Howard Y. F. Choy, Associate Professor of Chinese Language and Literature, received his Ph.D. in comparative literature and humanities from the University of Colorado. He is a theatre critic from the 1980s onward and has been serving as a judge of the annual Theatre Critics Awards for the International Association of Theatre Critics (Hong Kong) since 2016. Author of “Toward a Poetic Minimalism of Violence: On Tang Shu-wing’s Titus Andronicus 2.0,” Asian Theatre Journal 28.1 (Spring 2011), he has also published drama reviews online.

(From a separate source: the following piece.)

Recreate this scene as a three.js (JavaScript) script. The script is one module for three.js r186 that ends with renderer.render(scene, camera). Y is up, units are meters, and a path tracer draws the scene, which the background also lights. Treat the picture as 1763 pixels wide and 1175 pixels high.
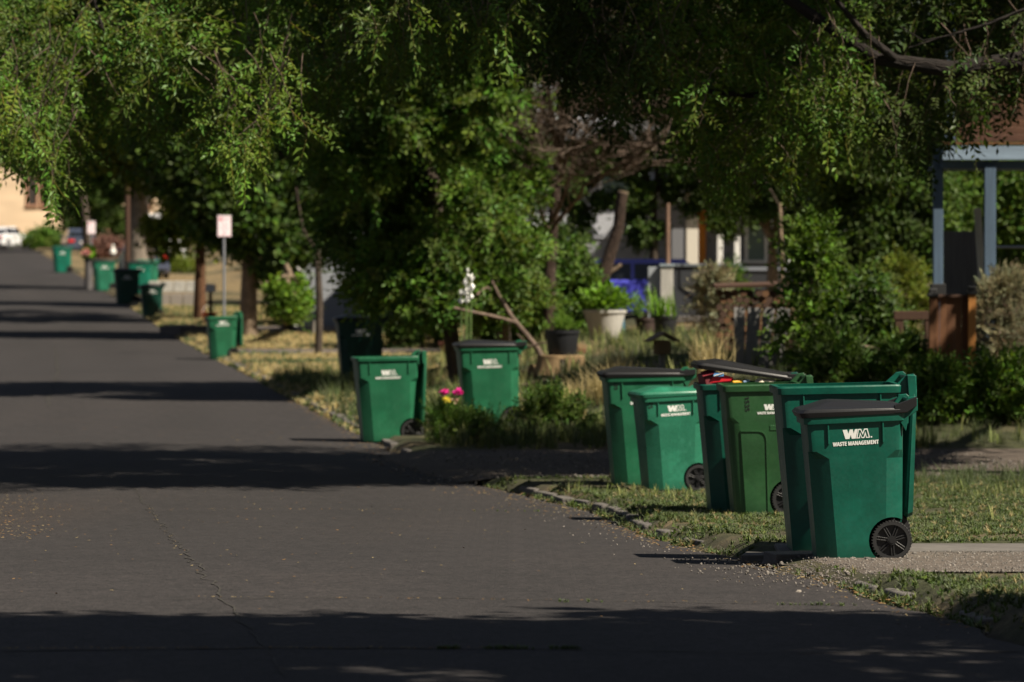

//Extracts of "Toward a Poetic Minimalism of Violence: On Tang Shu-wing’s Titus Andronicus 2.0,” Asian Theatre Journal 28.1 (Spring 2011)":
- A review of six theatre and film versions of Titus Andronicus notes varied approaches to the text: Peter Brook’s stylized symbolism, Ninagawa Yukio’s victim art, Jane Howell’s mimetic realism, Julie Taymor’s postmodern absurdism, Wang Chia-ming’s playful parody, and Christopher Dunne’s Gothic horror. Tang Shu-wing’s approach in Titus Andronicus 2.0 (Hong Kong: Tang Shu-wing Theatre Studio, 2009) shows his rejection of sensationalist and consumerist presentations of the violence in the script. Tang’s minimalism de-dramatizes violence via the narrative form of tale telling, and then poeticizes it through the performance of the poetic body, creating a profound and thought-provoking production.